The Play's the Thing: The Quest for Understanding Narrative Experience in Interactive Digital Games

Christopher Michael Yap (1461022)


Game designers often struggle with balancing an effective narrative experience with engaging gameplay in their games. This difficulty arises because player interactivity with the game creates a potential for the player to directly and freely impede or deviate entirely from any narrative experience intended by the developer. This deviation is referred to as Ludonarrative dissonance(LND), and this problem constitutes an obstacle towards the enjoyment of a game on both the gameplay and narrative levels, respectively.

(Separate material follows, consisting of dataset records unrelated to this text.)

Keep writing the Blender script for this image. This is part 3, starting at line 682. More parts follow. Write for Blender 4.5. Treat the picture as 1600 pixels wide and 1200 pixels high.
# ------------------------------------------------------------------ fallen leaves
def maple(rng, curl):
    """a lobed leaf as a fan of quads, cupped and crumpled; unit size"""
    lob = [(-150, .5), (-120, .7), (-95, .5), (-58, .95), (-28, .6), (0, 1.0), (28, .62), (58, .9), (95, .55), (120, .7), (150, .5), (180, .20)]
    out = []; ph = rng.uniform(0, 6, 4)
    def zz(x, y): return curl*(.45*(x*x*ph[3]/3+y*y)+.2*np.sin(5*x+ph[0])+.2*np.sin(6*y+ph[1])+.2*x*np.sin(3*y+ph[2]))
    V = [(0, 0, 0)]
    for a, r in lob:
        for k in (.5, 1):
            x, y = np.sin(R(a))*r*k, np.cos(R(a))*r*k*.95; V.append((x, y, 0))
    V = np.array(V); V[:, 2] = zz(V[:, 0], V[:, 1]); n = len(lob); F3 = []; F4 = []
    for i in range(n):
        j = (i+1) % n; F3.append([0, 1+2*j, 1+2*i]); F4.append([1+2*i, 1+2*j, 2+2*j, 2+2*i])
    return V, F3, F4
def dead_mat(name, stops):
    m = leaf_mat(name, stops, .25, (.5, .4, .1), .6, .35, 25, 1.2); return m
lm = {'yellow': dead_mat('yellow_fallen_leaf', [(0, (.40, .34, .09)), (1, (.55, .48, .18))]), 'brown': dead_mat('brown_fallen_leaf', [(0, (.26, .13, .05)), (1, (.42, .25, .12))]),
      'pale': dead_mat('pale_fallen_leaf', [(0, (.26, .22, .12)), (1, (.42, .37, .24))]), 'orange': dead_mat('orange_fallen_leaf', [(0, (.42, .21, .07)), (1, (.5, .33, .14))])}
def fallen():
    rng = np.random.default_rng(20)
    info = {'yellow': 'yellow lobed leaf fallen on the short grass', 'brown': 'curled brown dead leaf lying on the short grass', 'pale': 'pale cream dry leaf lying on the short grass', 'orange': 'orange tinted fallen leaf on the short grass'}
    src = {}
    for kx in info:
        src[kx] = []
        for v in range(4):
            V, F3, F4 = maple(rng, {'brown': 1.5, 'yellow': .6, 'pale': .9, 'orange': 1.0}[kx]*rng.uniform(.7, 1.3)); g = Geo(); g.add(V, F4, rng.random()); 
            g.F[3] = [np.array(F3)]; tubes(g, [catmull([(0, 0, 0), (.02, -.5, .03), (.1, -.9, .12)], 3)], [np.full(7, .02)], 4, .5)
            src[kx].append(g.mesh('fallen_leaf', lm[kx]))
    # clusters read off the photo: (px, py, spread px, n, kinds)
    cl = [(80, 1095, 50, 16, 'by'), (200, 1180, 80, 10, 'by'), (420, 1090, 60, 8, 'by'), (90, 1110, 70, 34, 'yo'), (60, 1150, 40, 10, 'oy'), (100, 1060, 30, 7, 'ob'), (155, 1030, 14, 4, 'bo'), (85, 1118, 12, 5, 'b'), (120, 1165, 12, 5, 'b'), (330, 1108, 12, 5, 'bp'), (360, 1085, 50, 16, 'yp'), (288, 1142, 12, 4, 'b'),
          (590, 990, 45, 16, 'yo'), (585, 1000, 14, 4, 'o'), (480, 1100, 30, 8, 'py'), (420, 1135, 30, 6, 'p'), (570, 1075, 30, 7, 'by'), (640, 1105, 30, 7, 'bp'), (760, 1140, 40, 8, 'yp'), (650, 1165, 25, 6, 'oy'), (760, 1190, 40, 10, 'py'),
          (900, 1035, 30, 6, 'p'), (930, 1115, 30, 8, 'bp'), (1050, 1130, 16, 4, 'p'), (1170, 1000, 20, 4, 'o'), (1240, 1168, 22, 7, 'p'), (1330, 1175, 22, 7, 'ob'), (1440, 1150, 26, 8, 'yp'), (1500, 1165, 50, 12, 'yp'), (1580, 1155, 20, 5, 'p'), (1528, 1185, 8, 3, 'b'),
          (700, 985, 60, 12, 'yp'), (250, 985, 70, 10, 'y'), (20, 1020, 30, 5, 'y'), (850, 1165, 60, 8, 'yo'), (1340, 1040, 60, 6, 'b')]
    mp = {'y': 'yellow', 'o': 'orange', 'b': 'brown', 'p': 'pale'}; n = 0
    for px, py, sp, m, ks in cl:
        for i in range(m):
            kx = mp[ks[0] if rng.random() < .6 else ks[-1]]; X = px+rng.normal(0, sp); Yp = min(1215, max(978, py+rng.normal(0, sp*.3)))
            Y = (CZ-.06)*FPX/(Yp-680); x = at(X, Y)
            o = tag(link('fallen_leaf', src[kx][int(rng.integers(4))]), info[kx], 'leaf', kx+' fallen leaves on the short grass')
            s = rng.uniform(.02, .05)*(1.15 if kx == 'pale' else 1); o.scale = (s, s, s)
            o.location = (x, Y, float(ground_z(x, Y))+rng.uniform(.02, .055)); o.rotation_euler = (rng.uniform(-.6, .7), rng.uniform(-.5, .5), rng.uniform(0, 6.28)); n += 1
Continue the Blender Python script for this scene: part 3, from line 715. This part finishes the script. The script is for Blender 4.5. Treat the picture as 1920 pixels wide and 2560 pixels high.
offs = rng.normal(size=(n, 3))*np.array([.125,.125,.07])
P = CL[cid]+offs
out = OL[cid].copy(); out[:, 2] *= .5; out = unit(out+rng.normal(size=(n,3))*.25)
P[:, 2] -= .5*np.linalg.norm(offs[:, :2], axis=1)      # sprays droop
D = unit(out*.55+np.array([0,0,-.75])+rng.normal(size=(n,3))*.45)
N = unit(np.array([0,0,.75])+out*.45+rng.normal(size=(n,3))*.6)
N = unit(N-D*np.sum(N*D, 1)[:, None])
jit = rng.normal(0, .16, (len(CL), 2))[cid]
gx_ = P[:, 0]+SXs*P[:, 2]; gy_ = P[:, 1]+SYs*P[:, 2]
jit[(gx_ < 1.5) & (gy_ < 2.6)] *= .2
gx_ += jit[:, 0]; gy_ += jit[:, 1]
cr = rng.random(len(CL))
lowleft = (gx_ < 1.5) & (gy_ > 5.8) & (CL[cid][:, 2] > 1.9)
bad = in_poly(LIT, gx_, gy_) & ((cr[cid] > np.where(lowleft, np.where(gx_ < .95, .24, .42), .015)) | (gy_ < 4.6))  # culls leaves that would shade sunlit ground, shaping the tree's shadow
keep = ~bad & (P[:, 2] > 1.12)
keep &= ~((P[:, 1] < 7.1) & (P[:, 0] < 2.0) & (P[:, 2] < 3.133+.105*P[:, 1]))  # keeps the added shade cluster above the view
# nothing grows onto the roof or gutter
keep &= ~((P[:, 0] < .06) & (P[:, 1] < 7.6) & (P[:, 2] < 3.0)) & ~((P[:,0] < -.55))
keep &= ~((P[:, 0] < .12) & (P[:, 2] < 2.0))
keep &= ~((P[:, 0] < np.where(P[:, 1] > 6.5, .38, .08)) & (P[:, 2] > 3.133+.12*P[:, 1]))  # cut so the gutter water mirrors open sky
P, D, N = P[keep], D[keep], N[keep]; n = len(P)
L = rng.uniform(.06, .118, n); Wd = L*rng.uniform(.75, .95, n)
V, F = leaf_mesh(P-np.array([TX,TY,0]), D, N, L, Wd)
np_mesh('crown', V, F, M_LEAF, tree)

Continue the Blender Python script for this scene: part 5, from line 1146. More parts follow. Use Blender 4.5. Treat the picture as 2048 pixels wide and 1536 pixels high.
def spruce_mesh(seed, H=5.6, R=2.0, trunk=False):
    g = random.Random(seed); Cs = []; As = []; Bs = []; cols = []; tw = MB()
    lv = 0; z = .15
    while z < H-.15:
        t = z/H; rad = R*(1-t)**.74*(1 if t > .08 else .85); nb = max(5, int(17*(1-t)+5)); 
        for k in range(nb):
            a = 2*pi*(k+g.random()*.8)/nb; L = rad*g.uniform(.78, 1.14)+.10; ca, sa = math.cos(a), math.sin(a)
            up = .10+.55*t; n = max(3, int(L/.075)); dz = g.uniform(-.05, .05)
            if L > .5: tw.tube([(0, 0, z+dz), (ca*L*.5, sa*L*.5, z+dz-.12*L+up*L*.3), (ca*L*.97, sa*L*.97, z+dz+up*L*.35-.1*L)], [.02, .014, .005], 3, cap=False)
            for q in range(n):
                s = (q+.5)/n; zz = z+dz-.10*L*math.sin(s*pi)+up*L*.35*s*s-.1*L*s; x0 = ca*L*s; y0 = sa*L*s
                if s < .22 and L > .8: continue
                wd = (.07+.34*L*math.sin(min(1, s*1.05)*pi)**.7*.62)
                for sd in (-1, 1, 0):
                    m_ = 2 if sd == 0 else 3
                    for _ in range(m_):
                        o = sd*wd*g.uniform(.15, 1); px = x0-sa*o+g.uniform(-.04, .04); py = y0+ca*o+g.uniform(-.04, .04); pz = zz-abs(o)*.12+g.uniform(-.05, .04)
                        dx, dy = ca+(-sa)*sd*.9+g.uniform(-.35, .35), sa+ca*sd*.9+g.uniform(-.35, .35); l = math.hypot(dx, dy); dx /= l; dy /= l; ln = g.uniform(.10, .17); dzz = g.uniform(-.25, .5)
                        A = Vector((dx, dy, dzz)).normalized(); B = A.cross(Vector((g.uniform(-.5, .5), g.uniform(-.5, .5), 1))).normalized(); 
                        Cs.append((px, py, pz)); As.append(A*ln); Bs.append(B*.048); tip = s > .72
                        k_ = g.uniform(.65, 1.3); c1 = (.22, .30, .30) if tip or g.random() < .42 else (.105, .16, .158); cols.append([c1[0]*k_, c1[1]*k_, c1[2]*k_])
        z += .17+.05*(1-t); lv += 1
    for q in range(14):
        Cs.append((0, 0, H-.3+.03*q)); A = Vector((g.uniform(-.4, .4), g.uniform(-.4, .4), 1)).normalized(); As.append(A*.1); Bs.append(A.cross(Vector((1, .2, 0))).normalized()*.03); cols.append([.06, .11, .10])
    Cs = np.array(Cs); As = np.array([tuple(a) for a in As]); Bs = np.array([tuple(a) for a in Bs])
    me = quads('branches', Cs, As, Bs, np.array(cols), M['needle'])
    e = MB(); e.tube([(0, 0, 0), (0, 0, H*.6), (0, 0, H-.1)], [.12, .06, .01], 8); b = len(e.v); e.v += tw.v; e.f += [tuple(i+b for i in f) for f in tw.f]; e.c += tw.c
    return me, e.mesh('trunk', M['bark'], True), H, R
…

In this presentation, we seek to elucidate the phenomenon of what constitutes a comprehensive interactive narrative experience in a game in order to better understand ways to maintain a beneficial harmony between interactivity and narrative in games. By attempting to understand both narrative and interactivity in terms of their essential qualities separately, then as a synergistic system which also requires player input and subjective interpretation, we propose a concept of "Player-side Emergence" as a potential solution for instances of LND. Lastly, we propose the idea that an overall narrative experience in a game is not simply the existence of narrative and interactive systems/mechanics of a game, but rather a synergy or phenomenon which forms only when a player actually plays and interprets the game. Based on our findings, we conclude that such a narrative experience exists not simply in one part of a game software, system or player interaction/interpretation, but rather, it exists as a connective phenomenon which pervades all of these components and systems. We propose a new model for conceptualizing this overall narrative experience which is called the Narrative Experience Trinity, and we contend that this narrative experience model can be utilized by game and narrative designers to better conceptualize the narrative in an interactive game as a whole system as opposed to a compartmentalized part of development (that which potentially leads to narrative and interactivity colliding, and thus, the occurrence of LND).